MANSFIELD - How long would it take a thief to cut the catalytic converter off your car while you're shopping in a store or watching a movie?
It doesn't take much more than a minute. And police and victims say it seems to be happening more recently.
"This is the converter right here," said repair shop owner Sam Khader, crouching beneath a car raised on a rack. "What they do is cut it off from here [pointed behind the part]. They cut it off from here [pointing in front]."
Two quick cuts at the front and back of the converter, and the thief is gone. You come out, and your car sounds like a World War II bomber.

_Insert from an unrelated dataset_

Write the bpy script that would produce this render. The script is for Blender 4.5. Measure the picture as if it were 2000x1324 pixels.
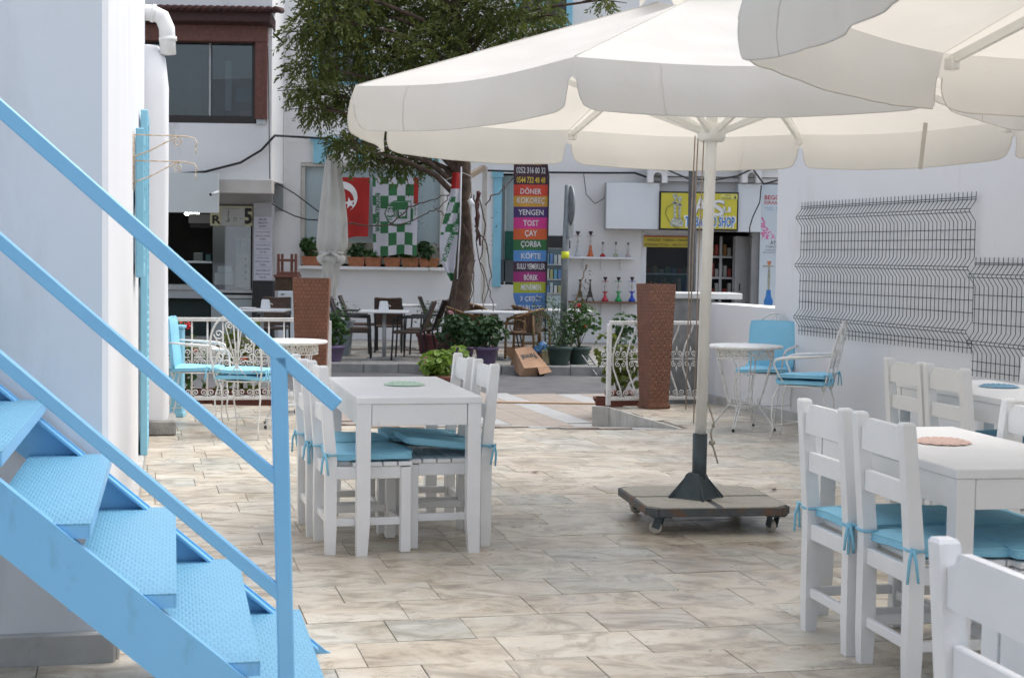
import bpy, math, random
from mathutils import Matrix, Vector, Euler, noise as mnoise
R = math.radians
random.seed(7)
sc = bpy.context.scene
for o in list(bpy.data.objects): bpy.data.objects.remove(o)

# ---------------------------------------------------------------- camera
CAM_H, FPX = 1.415, 2966.0
cam = bpy.data.cameras.new('camera'); cam.sensor_width = 23.6; cam.lens = 35.0
cam.clip_start = 0.05; cam.clip_end = 500
cam.dof.use_dof = True; cam.dof.focus_distance = 9.0; cam.dof.aperture_fstop = 7.0
CAMM = Matrix.Translation((0, 0, CAM_H)) @ Matrix.Rotation(math.pi/2 - math.atan(160/2966), 4, 'X') @ Matrix.Rotation(R(.83), 4, 'Z')
co = bpy.data.objects.new('camera', cam); sc.collection.objects.link(co); co.matrix_world = CAMM
sc.camera = co
# ---------------------------------------------------------------- daylight: high thin overcast, sun high beyond the street, to the right
SUN_EL, SUN_AZ = 63.0, 60.0          # azimuth measured from +Y towards +X
w = bpy.data.worlds.new('World'); sc.world = w; w.use_nodes = True
nt = w.node_tree; nt.nodes.clear()
sky = nt.nodes.new('ShaderNodeTexSky'); sky.sky_type = 'NISHITA'; sky.sun_disc = False
sky.sun_elevation = R(SUN_EL); sky.sun_rotation = R(SUN_AZ); sky.dust_density = 3.0; sky.air_density = 1.0
hs = nt.nodes.new('ShaderNodeHueSaturation'); hs.inputs['Saturation'].default_value = .50
bg = nt.nodes.new('ShaderNodeBackground'); bg.inputs['Strength'].default_value = .15
wo = nt.nodes.new('ShaderNodeOutputWorld')
nt.links.new(sky.outputs[0], hs.inputs['Color']); nt.links.new(hs.outputs[0], bg.inputs['Color']); nt.links.new(bg.outputs[0], wo.inputs[0])
sl = bpy.data.lights.new('sun', 'SUN'); sl.energy = 1.3; sl.angle = R(55); sl.color = (1, .965, .91)
so = bpy.data.objects.new('sun', sl); sc.collection.objects.link(so)
sd = Vector((math.sin(R(SUN_AZ))*math.cos(R(SUN_EL)), math.cos(R(SUN_AZ))*math.cos(R(SUN_EL)), math.sin(R(SUN_EL))))
so.rotation_euler = sd.to_track_quat('Z', 'Y').to_euler(); so.location = (0, 0, 30)
vs = sc.view_settings; vs.view_transform = 'Standard'; vs.look = 'None'; vs.gamma = 1; vs.exposure = 0.90; vs.use_curve_mapping = False
cy = sc.cycles; cy.use_denoising = True; cy.max_bounces = 8; cy.diffuse_bounces = 5; cy.transparent_max_bounces = 12

# ---------------------------------------------------------------- helpers
def at(px, py, Y):
    """photo measurement -> the point that stands Y metres down the view axis"""
    d = CAMM.to_3x3() @ Vector(((px-1000)/FPX, -(py-662)/FPX, -1))
    return Vector((0, 0, CAM_H)) + d*(Y/d.y)
def rect(x0, y0, x1, y1, Y):
    """upright rectangle: centre X, centre Z, width, height in metres"""
    c = at((x0+x1)/2, (y0+y1)/2, Y); k = Y/FPX
    return c.x, c.z, (x1-x0)*k, (y1-y0)*k
def S(r, g, b):
    f = lambda v: (v/255/12.92) if v/255 <= .04045 else ((v/255+.055)/1.055)**2.4
    return (f(r), f(g), f(b))
MATS = {}
def mat(name, c1, c2=None, scale=8, rough=.6, bump=0, bscale=60, metal=0, spec=.5, detail=4, trans=0, emis=None, stain=None, tcol=None):
    """procedural principled material: noise between two colours, fine bump, optional grime"""
    if name in MATS: return MATS[name]
    m = bpy.data.materials.new(name); m.use_nodes = True; n = m.node_tree.nodes; l = m.node_tree.links
    b = n['Principled BSDF']; b.inputs['Roughness'].default_value = rough; b.inputs['Metallic'].default_value = metal
    b.inputs['Specular IOR Level'].default_value = spec
    c2 = c2 or tuple(x*.86 for x in c1)
    tc = n.new('ShaderNodeNewGeometry')
    no = n.new('ShaderNodeTexNoise'); no.inputs['Scale'].default_value = scale; no.inputs['Detail'].default_value = detail
    l.new(tc.outputs['Position'], no.inputs['Vector'])
    ra = n.new('ShaderNodeValToRGB'); ra.color_ramp.elements[0].position = .35; ra.color_ramp.elements[1].position = .65
    ra.color_ramp.elements[0].color = (*c1, 1); ra.color_ramp.elements[1].color = (*c2, 1)
    l.new(no.outputs['Fac'], ra.inputs['Fac']); out = ra.outputs[0]
    if stain:   # (colour, scale, threshold, vertical stretch)
        mp = n.new('ShaderNodeMapping'); mp.inputs['Scale'].default_value = (1, 1, stain[3]); l.new(tc.outputs['Position'], mp.inputs[0])
        n2 = n.new('ShaderNodeTexNoise'); n2.inputs['Scale'].default_value = stain[1]; n2.inputs['Detail'].default_value = 6; n2.inputs['Roughness'].default_value = .65
        l.new(mp.outputs[0], n2.inputs['Vector'])
        r2 = n.new('ShaderNodeValToRGB'); r2.color_ramp.elements[0].position = stain[2]; r2.color_ramp.elements[1].position = min(1, stain[2]+.18)
        r2.color_ramp.elements[0].color = (0, 0, 0, 1); r2.color_ramp.elements[1].color = (1, 1, 1, 1)
        l.new(n2.outputs['Fac'], r2.inputs['Fac'])
        mx = n.new('ShaderNodeMixRGB'); mx.inputs['Color2'].default_value = (*stain[0], 1)
        l.new(r2.outputs[0], mx.inputs['Fac']); l.new(out, mx.inputs['Color1']); out = mx.outputs[0]
    l.new(out, b.inputs['Base Color'])
    if bump:
        nb = n.new('ShaderNodeTexNoise'); nb.inputs['Scale'].default_value = bscale; nb.inputs['Detail'].default_value = 3
        l.new(tc.outputs['Position'], nb.inputs['Vector'])
        bp = n.new('ShaderNodeBump'); bp.inputs['Strength'].default_value = bump; bp.inputs['Distance'].default_value = .01
        l.new(nb.outputs['Fac'], bp.inputs['Height']); l.new(bp.outputs[0], b.inputs['Normal'])
    if trans:
        tb = n.new('ShaderNodeBsdfTranslucent'); ms = n.new('ShaderNodeMixShader'); ms.inputs[0].default_value = trans
        
        if tcol: tb.inputs['Color'].default_value = (*tcol, 1)
        else: l.new(out, tb.inputs['Color'])
        l.new(b.outputs[0], ms.inputs[1]); l.new(tb.outputs[0], ms.inputs[2])
        l.new(ms.outputs[0], n['Material Output'].inputs['Surface'])
    if emis:
        b.inputs['Emission Color'].default_value = (*emis[0], 1); b.inputs['Emission Strength'].default_value = emis[1]
    MATS[name] = m; return m
def glass(name, tint=(.8, .85, .85), alpha=.35, rough=.02, ior=1.5):
    if name in MATS: return MATS[name]
    m = bpy.data.materials.new(name); m.use_nodes = True; n = m.node_tree.nodes; l = m.node_tree.links
    n.remove(n['Principled BSDF'])
    g = n.new('ShaderNodeBsdfGlossy'); g.inputs['Roughness'].default_value = rough; g.inputs['Color'].default_value = (.9, .95, 1, 1)
    t = n.new('ShaderNodeBsdfTransparent'); t.inputs['Color'].default_value = (*tint, 1)
    f = n.new('ShaderNodeFresnel'); f.inputs['IOR'].default_value = ior
    a = n.new('ShaderNodeMath'); a.operation = 'ADD'; a.inputs[1].default_value = alpha; a.use_clamp = True
    x = n.new('ShaderNodeMixShader')
    l.new(f.outputs[0], a.inputs[0]); l.new(a.outputs[0], x.inputs[0]); l.new(t.outputs[0], x.inputs[1]); l.new(g.outputs[0], x.inputs[2])
    l.new(x.outputs[0], n['Material Output'].inputs['Surface']); MATS[name] = m; return m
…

And if you have a lot of cars, like Khader's repair shop on Mansfield Highway, you can lose a lot of converters in a hurry.
Thieves want the platinum inside.
"So far, we've counted 13," Khader said.
Those are just recent thefts. He lost five in one night this month. Another Fort Worth body shop lost five this weekend.
It took Khader 30 seconds to cut through an exhaust pipe with a reciprocating saw. From the demonstration, he figures it takes a thief a minute or less to steal a converter.
It makes Khader catalytic apoplectic.
"It gets to you after a while," he said. "You lose 10 converters. That's $5,000."
He's got nothing on the used car dealer a few blocks down on Mansfield Highway.
"They jump the fence and they steal in one day, almost 20 converters from the cars," said Radi Khader, the car dealer and Sam's father.
"I put up cameras," Radi Khader said. "They stole the cameras the second day."
They'll have a tougher time stealing Radi Khader's taller, pointier fence. He installed it a few weeks ago to protect his cars.
"[It] cost me $30,000," he said.
He estimates that's roughly the cost of the 70 or so catalytic converters thieves stole from him in the past year.